Il y a certes la réserve de de Gaulle - qui boude tout ce qui a trait au débarquement de Normandie lui préférant le débarquement en Provence où les Forces françaises libres sont en nombre – mais je le répète, le commando Kieffer n’est pas inconnu… Il l’est en tout cas moins que, par exemple :

  • de nombreux résistants morts dans l’ombre, sans mémoire quand des réseaux entiers sont balayés et qu’il ne reste personne pour se souvenir d’eux, ce que montrent des recherches récentes sur la résistance. 
  • les centaines de SAS français largués la veille du débarquement pour encadrer les maquis bretons… Eux aussi commandos, des pertes très lourdes ! 
  • plus largement, d’autres théâtres d’opérations, le CEF (corps expéditionnaire français en Italie) auquel ont été versés les 12.000 Corses mobilisés. Sa grande victoire après des mois terribles de campagne, la prise de Rome, est justement effacée par le Débarquement, car elle se produit le 6 juin. 

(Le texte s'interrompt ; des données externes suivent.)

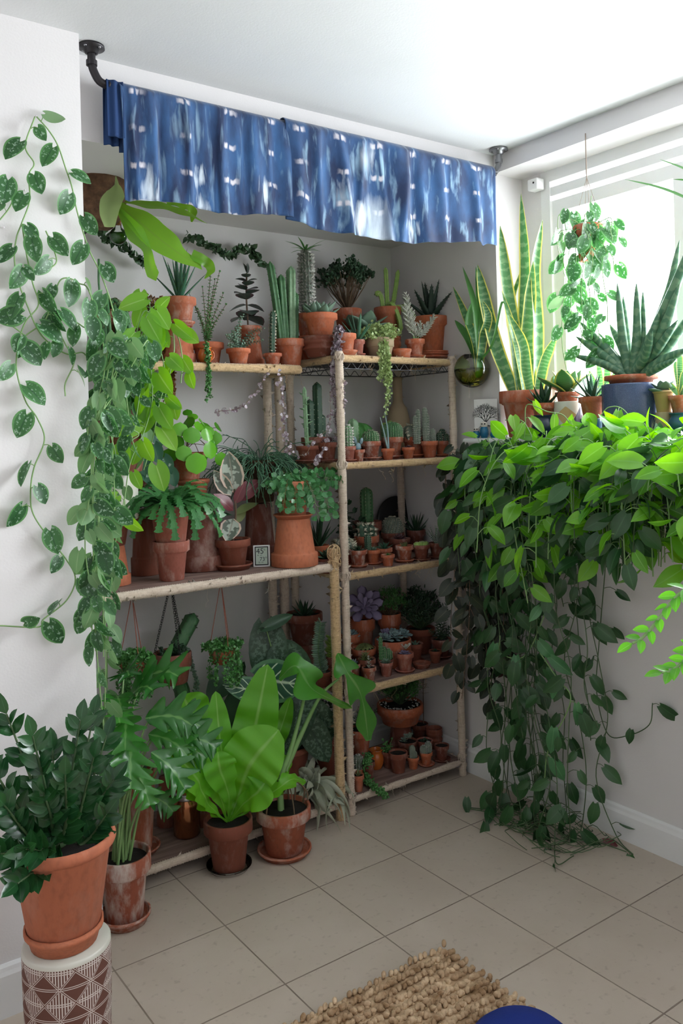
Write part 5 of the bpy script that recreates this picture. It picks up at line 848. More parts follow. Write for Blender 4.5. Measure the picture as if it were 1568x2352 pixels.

Le commando Kieffer aurait donc gagné quelques batailles mémorielles et perdu quelques autres ?

Les après-guerres, et c’était déjà le cas avec la Première Guerre mondiale, sont des moments d’affirmation de l’identité combattante grâce aux amicales régimentaires, aux livres d’or de communes, aux cartes d’Ancien-combattant... Il peut alors se produire des tensions, des concurrences mémorielles et des frustrations réelles. En 1950, 7,5 millions de personnes ont des droits ouverts auprès du ministère des Anciens-combattants et des victimes de guerre. Aujourd’hui, le chiffre est tombé à 2 millions. Est-ce alors ceux qui survivent qui gagnent ?

Si les hommes du commando Kieffer sont des héros aujourd’hui, c’est aussi pour répondre à un besoin administratif !

Sébastien Ottavi

Professeur agrégé d'histoire

Je suis plutôt de l’avis de l’historienne Sarah Gensburger pour qui des administrations se sont alors trouvées dans le désœuvrement et ont dû créer "artificiellement" une raison d’être en "feignant de répondre à une demande sociale". De là naît le Haut conseil de la mémoire à la fin des années 1990, de là, le secrétariat d’Etat chargé des anciens combattant devient le secrétariat d’Etat chargé des anciens combattants ET de la mémoire, en 2014. La mémoire est devenue "un terme du langage étatique". Un constat qui permet de relativiser la "concurrence des mémoires". Si les hommes du commando Kieffer sont des héros aujourd’hui, c’est aussi pour répondre à un besoin administratif !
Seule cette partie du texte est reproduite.